Required task
Return verbatim everything from the first line through the line that contains "root / part", and stop there.

Data segment
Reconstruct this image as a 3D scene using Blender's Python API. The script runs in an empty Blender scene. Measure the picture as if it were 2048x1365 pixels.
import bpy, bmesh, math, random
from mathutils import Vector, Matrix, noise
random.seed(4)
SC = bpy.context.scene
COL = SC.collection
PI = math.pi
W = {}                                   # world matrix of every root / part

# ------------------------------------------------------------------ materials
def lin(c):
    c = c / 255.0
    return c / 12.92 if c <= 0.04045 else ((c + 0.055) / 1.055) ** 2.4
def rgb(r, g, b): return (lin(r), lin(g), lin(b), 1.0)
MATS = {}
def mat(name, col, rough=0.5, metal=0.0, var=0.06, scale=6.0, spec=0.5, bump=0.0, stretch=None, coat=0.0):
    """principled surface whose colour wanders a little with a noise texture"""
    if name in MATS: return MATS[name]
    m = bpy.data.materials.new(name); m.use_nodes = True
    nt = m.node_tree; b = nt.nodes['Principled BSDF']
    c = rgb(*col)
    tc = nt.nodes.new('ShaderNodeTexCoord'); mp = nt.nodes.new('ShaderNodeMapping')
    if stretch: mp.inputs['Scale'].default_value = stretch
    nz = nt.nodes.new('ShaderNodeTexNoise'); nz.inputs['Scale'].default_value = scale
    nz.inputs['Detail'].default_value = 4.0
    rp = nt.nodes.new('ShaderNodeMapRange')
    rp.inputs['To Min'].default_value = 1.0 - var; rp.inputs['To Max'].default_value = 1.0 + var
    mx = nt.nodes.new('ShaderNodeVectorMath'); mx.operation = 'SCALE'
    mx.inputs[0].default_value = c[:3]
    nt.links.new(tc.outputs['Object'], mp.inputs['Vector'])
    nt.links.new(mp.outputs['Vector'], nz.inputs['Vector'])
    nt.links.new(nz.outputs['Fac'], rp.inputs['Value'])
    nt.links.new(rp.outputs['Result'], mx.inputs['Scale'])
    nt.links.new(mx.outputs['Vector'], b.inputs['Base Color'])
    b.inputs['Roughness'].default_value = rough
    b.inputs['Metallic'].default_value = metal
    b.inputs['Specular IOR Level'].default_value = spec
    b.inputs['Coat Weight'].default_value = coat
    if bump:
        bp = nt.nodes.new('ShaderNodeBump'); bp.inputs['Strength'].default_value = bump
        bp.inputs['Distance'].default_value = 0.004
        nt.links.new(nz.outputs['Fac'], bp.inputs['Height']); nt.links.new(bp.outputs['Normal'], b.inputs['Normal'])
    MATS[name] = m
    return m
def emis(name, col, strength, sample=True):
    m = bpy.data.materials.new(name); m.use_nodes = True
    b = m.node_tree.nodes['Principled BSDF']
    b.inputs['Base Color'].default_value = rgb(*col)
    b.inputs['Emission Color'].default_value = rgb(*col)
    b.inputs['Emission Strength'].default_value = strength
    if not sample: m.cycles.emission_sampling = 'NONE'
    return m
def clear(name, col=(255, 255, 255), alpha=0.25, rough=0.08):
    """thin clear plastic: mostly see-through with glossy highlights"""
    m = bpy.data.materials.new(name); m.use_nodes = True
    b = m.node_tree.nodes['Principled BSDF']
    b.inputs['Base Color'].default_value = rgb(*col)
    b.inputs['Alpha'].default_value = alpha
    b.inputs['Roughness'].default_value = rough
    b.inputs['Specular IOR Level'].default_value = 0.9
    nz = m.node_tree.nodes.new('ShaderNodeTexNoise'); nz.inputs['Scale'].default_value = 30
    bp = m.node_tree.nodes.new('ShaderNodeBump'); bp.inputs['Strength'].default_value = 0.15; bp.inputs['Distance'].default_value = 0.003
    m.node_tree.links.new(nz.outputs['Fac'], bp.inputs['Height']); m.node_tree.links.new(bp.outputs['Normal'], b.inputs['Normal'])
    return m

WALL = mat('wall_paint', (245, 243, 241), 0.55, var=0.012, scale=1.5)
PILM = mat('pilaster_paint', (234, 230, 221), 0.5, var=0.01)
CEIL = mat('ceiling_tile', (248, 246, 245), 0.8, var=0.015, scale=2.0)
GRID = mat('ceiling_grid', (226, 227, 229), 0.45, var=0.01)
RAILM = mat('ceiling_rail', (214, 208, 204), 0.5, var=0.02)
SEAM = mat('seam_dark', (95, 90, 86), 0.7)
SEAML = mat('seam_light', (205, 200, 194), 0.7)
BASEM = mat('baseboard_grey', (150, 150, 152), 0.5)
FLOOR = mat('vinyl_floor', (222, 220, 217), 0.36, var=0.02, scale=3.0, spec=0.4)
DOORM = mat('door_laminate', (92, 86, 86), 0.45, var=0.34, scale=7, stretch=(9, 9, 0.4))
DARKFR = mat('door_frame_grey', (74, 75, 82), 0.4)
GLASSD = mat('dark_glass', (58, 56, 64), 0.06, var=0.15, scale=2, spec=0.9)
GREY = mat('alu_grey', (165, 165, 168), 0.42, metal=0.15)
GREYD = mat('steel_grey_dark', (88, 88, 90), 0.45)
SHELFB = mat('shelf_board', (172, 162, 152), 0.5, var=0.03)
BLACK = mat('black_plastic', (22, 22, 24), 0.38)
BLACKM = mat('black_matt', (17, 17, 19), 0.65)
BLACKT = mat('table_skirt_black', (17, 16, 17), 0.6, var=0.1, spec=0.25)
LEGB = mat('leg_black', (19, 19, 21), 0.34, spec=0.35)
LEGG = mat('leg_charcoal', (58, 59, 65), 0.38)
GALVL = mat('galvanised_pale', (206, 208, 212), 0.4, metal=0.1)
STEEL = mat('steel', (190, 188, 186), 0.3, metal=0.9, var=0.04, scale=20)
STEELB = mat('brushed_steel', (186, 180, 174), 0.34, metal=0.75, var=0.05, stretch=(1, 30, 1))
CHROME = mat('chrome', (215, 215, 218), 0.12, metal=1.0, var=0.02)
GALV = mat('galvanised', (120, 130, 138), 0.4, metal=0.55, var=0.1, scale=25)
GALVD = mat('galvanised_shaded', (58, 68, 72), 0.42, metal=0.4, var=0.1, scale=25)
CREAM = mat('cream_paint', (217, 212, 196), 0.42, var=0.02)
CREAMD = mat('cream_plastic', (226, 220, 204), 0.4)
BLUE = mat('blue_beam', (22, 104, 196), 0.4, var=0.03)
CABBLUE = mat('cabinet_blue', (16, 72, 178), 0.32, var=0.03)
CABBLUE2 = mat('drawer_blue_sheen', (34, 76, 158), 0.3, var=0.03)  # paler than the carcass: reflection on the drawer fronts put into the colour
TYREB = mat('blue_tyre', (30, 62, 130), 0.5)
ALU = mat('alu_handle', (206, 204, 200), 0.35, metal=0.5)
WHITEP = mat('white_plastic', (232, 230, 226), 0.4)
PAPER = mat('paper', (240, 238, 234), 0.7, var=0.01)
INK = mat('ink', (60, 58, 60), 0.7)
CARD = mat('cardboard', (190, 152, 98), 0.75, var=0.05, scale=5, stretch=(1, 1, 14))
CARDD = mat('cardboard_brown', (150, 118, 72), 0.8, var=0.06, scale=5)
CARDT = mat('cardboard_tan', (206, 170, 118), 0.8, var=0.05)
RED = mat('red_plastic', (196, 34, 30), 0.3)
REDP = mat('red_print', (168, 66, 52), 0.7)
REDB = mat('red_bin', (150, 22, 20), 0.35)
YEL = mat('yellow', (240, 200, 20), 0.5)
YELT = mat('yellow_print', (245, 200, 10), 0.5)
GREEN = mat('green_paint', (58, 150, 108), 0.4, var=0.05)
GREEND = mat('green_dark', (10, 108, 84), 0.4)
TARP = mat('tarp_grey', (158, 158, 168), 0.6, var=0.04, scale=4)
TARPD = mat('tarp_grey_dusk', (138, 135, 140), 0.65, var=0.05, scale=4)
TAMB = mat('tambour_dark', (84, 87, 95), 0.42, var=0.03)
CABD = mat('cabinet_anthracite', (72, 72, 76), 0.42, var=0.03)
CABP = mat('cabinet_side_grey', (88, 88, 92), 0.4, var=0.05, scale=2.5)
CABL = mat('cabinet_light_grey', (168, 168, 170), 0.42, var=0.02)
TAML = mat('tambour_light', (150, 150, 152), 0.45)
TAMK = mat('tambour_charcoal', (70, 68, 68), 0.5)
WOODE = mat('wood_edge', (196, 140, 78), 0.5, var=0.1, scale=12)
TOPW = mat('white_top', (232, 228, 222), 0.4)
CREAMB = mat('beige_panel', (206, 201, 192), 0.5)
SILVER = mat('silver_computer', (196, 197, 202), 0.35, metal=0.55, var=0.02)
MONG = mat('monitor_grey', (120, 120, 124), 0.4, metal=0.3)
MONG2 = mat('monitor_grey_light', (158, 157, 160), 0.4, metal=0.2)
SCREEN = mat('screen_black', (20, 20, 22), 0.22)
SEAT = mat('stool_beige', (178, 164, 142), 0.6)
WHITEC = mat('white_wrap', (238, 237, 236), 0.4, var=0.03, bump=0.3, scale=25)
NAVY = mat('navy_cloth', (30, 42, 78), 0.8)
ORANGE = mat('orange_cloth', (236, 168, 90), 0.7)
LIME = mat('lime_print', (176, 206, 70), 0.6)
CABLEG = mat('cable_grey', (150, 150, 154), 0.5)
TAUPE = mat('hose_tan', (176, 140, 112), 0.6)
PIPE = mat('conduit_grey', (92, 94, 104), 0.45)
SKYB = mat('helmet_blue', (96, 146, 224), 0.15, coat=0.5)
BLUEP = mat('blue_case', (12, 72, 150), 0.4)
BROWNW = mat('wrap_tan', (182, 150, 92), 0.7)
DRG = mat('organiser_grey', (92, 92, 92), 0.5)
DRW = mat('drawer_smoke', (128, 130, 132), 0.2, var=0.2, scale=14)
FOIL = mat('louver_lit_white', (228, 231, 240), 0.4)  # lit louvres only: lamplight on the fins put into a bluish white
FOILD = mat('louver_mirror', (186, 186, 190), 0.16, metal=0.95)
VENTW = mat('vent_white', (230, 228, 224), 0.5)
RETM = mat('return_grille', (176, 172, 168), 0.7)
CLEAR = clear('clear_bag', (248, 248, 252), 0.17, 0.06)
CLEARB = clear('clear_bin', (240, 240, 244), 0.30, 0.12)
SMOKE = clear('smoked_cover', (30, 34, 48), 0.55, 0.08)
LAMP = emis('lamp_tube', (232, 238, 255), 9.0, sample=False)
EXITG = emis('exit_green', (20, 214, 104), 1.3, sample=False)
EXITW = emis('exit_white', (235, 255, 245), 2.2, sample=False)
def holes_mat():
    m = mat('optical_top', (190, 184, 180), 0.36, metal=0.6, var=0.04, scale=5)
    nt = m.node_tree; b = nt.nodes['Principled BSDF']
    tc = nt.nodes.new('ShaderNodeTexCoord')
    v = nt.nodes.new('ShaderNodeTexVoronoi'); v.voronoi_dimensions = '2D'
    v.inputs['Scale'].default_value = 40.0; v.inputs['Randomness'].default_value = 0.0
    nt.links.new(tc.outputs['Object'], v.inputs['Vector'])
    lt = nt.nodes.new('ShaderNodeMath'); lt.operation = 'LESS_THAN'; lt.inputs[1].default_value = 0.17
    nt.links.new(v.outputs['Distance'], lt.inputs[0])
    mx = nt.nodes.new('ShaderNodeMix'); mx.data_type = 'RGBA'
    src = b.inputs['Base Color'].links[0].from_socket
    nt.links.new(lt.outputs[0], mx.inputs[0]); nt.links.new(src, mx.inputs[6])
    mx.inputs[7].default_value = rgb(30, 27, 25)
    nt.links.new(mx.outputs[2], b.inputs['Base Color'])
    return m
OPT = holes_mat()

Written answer
Reconstruct this image as a 3D scene using Blender's Python API. The script runs in an empty Blender scene. Measure the picture as if it were 2048x1365 pixels.
import bpy, bmesh, math, random
from mathutils import Vector, Matrix, noise
random.seed(4)
SC = bpy.context.scene
COL = SC.collection
PI = math.pi
W = {}                                   # world matrix of every root / part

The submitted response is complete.